Çünkü benim kardeşimin her damla kanının hesabını sormak için elimizden geleni yapacağız. İstediğimiz odur ki adalet yerini bulsun. Tek isteğimiz budur. Adalet yerini bulsun, isterse kıyamet kopsun" ifadelerini kullandı.

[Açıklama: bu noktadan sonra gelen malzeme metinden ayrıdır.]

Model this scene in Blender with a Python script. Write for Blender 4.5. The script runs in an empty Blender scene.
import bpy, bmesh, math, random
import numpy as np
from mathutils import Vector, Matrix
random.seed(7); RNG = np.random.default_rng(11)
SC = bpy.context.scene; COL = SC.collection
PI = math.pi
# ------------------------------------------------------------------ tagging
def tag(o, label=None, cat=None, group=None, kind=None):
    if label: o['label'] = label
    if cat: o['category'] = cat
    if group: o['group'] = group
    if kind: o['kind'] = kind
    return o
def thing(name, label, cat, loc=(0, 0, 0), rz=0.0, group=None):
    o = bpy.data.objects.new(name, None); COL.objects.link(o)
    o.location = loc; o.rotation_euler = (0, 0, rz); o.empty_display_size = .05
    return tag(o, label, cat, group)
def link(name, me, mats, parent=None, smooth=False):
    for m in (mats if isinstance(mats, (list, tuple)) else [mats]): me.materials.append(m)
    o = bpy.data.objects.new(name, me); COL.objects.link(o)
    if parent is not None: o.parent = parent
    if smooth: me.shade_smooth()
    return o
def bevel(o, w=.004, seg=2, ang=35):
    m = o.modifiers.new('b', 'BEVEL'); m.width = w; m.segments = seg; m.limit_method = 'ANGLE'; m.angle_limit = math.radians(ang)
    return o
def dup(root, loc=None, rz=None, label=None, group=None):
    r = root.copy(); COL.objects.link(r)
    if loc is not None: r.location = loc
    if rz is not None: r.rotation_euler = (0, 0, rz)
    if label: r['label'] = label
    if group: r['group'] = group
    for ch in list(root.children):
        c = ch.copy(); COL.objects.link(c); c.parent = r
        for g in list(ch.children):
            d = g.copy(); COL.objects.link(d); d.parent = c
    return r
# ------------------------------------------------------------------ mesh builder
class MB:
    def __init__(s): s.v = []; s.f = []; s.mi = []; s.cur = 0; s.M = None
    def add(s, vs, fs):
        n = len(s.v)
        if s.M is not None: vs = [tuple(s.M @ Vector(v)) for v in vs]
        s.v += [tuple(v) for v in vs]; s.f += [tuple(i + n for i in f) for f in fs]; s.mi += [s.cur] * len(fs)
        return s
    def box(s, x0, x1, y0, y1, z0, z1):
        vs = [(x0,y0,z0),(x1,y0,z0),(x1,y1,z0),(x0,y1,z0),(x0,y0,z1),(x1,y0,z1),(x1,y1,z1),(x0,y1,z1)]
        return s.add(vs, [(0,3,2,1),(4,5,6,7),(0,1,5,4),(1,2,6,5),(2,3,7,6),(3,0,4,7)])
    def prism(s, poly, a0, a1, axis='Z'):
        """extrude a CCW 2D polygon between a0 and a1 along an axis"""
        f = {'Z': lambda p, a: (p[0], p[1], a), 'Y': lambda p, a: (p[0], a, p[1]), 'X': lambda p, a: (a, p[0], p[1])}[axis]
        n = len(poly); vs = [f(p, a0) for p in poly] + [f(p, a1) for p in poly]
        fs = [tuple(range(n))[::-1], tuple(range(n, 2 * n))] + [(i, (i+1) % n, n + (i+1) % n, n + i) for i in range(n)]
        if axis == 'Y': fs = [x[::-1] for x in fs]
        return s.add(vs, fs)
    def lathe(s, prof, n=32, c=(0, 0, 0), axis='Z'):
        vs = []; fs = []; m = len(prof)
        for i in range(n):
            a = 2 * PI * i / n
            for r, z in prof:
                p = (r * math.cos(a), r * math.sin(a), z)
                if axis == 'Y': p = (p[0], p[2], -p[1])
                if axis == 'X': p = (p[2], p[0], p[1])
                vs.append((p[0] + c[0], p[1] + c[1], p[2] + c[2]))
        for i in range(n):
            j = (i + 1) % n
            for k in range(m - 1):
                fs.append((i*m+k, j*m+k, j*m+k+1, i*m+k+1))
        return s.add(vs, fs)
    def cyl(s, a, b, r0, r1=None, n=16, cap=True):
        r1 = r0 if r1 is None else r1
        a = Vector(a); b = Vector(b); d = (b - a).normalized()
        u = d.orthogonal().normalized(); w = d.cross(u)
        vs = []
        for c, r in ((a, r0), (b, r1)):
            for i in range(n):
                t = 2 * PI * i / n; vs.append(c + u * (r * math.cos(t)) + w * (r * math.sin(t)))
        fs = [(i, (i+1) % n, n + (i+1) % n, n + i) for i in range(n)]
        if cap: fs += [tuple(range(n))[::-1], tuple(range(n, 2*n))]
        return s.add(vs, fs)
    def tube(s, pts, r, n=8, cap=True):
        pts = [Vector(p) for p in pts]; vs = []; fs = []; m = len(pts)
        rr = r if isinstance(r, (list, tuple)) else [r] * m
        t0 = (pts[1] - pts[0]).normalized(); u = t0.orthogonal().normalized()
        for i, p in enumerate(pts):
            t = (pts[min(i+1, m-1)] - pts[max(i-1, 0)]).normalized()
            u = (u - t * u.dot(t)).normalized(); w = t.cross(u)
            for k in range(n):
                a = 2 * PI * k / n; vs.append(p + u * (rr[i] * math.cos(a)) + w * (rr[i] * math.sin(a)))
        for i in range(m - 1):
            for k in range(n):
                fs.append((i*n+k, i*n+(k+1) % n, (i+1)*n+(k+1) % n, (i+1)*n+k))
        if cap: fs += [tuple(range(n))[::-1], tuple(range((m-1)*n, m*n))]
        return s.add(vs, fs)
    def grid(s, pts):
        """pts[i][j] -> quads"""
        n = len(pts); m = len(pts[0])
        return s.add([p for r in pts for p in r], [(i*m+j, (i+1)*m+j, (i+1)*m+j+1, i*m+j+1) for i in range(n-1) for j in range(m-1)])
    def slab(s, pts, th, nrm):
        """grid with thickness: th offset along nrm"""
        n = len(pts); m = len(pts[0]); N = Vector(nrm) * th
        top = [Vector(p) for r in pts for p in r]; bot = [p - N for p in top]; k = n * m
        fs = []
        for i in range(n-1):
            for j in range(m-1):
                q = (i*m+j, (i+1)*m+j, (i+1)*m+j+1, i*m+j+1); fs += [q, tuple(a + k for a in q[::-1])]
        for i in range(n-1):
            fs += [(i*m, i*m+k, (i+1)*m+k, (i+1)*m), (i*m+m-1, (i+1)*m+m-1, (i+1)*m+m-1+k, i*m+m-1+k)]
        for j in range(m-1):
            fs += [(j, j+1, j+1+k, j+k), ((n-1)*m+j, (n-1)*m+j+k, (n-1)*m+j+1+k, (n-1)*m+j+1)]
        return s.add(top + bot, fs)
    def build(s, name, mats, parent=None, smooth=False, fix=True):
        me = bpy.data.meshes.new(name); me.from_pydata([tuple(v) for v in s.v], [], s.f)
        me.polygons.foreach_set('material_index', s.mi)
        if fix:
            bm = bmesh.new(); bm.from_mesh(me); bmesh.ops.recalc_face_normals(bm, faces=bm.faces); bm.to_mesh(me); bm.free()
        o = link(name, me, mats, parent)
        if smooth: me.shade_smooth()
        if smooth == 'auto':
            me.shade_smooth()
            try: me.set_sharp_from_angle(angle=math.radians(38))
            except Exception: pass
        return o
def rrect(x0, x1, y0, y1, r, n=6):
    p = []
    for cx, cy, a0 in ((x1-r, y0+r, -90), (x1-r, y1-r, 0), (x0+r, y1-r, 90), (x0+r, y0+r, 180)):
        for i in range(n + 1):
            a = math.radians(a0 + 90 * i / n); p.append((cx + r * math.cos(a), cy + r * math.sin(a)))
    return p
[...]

“İNTİKAM DEĞİL ADALET İSTİYORUZ”
Sinan Ateş’in mezarı başında konuşan eşi Ayşe Ateş ise, "İntikam değil, adalet istiyoruz. Hiçbir beklentimiz yok hiç kimseden. Sadece adaleti tesis etsin. Sayın devlet büyüklerimiz ve Cumhurbaşkanımız, tekrar sesleniyorum, lütfen yaşananları görmezden gelmeyin" diye konuştu.
“YAVRUMUN KATİLİ MHP’DE”
Anma esnasında gözyaşlarına hakim olamayan Ateş’in annesi Saniye Ateş ise:
"Bu kadar mı insafsızlar? Benim iki tane yavrumun boynunu büktüler. Benim yavrularım babasını gördüğünde televizyona sarılıyor baba diye. Ben yavrumun yollarını gözledim. Ben bir kere daha öldüm, Ankara’da kurşunlar bana sıkıldı. O kurşunlar ciğerlerime girdi benim. Ben yavrumu nasıl yetiştirdim bilmiyorlar. Benim yavrumun katili Milliyetçi Hareket Partisi’nde" dedi.